The Eurasian Economic Union (EAEU) and Shanghai Cooperation Organization (SCO) have approved 8 transport corridors. 

Mikhail Myasnikovich, Chairman of the Board of the Eurasian Economic Commission (EAEC) on October 2 said in an interview with Glavny Efir (Main Broadcast) of Belarusian TV Channel Belarus 1 that they have carried out studies to develop cooperation between EAEU and SCO member nations, especially in the transport and logistics sector, and stated that it would be appropriate for the EAEU member nations to include other friendly countries in the upcoming customs clearance agreement.

“We signed cooperation documents with the SCO Secretariat.  And we see great prospects. Now I will not say how strong joint projects we have seen. I will say one thing: a translogistic megaproject,” said Myasnikovich.  “The lands are huge transitional opportunities that must be exploited.”

He noted that this project has several components.  “We have already approved eight transport corridors linked to the international North-South and West-East corridors and aligned with the One Belt, One Road initiative,” EAEC Board Chairman said.

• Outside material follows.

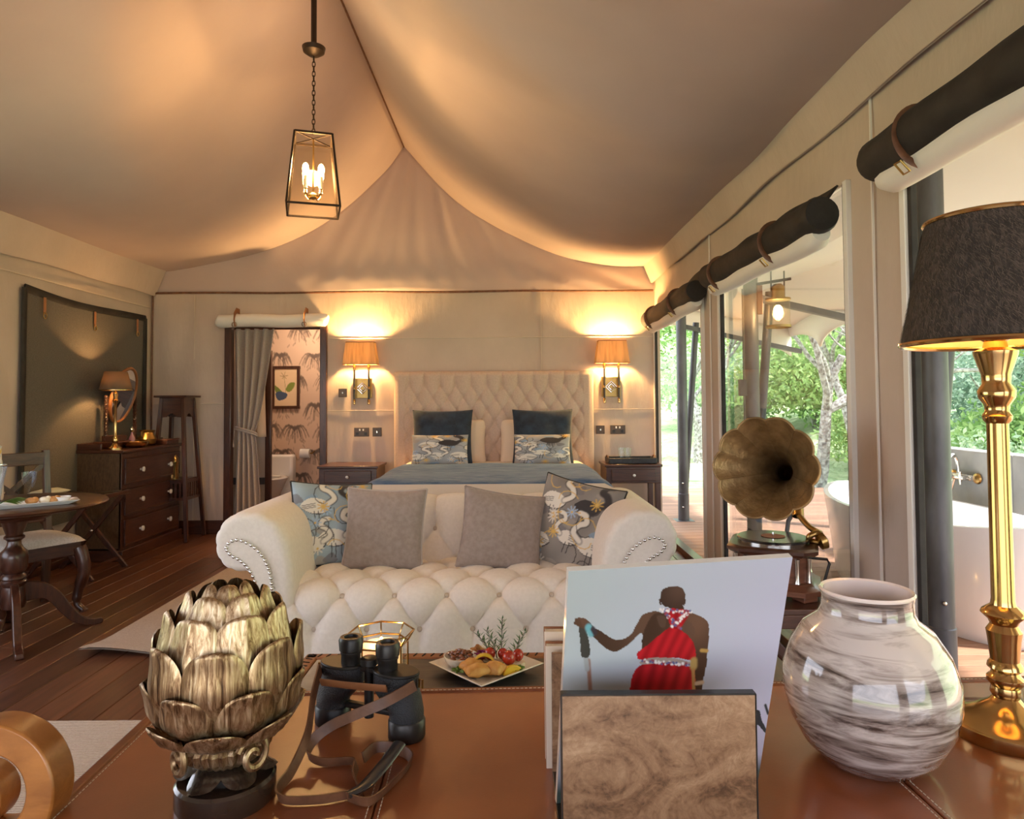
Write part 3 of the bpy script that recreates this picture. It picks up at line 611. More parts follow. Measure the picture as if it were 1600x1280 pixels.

He called the digitization of these corridors the second component of work within the framework of a large-scale transport project.  Myasnikovich explained that the implementation of the task will allow carriers to receive operational information about the load, road conditions, location of gas stations and recreation points, as well as quick data on possible emergencies.

“The third component is the agreement we have prepared on customs clearance. I have suggested to my colleagues, they agree that this agreement should be “five plus”, not just for five nations, so that the third countries could join this agreement,” Myasnikovich said.

He also stated that the EAEU has reserves to minimize the impact of Western sanctions.

The Eurasian Economic Union (EAEU) is an economic union of states located primarily in northern Eurasia.  A treaty aiming for the establishment of the EAEU was signed on May 29, 2014 by the leaders of Belarus, Kazakhstan and Russia, and came into force on January 1, 2015.  Treaties aiming for Armenia's and Kyrgyzstan's accession to the Eurasian Economic Union were signed on October 9 and December 23, 2014, respectively.  Armenia's accession treaty came into force on January 2, 2015.  Kyrgyzstan's accession treaty came into effect on August 6, 2015.

The Eurasian Economic Union has an integrated single market of 183 million people and a gross domestic product of over 4 trillion U.S. dollars.  The EEU introduces the free movement of goods, capital, services and people and provides for common transport, agriculture and energy policies, with provisions for a single currency and greater integration in the future.

The Union operates through supranational and intergovernmental institutions.  The Supreme Eurasian Economic Council is the “Supreme Body” of the Union, consisting of the Heads of the Member States.  The other supranational institutions are the Eurasian Commission (the executive body), the Eurasian Intergovernmental Council (consisting of the Prime Ministers of member states) and the Court of the EEU (the judicial body). 

The Shanghai Cooperation Organization currently has eight full members -- China, Kyrgyzstan, Pakistan, Russia, Tajikistan, India, Kazakhstan and Uzbekistan.

The Islamic Republic of Iran and Belarus are acceding members.

Iran has been an observer state since 2005.  On September 17, 2021, the SCO launched the procedures of Iran's accession to the SCO, which are expected to take "a fair amount of time."  On September 15 this year, Iran signed a memorandum of obligations to join the SCO at the 2022 summit, and will join the organization subject to its parliament ratifying a number of agreements.

Belarus applied for partner status in the Organization in 2008.  It was granted the dialogue partner status at the 2009 SCO Summit in Yekaterinburg.  Belarus officially received the partner status on April 28, 2009.  After applying in 2012 for the observer status, Belarus received it in 2015. On June 14 this year, Russia's Special Presidential Representative on SCO Affairs Bakhtiyor Khakimov confirmed that Belarus had applied for membership.

In addition to Iran and Belarus, Afghanistan and Mongolia are currently observer states.

Afghanistan received observer status at the 2012 SCO summit in Beijing, China on June 7, 2012.  No country has yet provided diplomatic recognition to the Taliban, and its representatives have not participated in SCO meetings so far.  The Afghanistan head of state first attended the 2004 SCO summit as a guest attendee.

SCO’s dialogue partners include Armenia, Azerbaijan, Cambodia, Egypt, Nepal, Qatar, Saudi Arabia, Sri Lanka and Turkey. 

Bahrain, Kuwait, Maldives, Myanmar and the United Arab Emirates (UAE) are upcoming dialogue partners. 

ACEAN, CIS, Turkmenistan and the United Nations are guest attendances.

Initially focused on regional security, including border conflicts, terrorism and militant Islam, its activities have expanded to cover economics and trade, transport and law enforcement.  Security and economic cooperation remain priorities. China and Russia are the dominant members.  Russia regards Central Asia as its sphere of influence but Chinese economic sway is growing.  At an informal level, the SCO is a diplomatic platform that helps address and contain potential friction.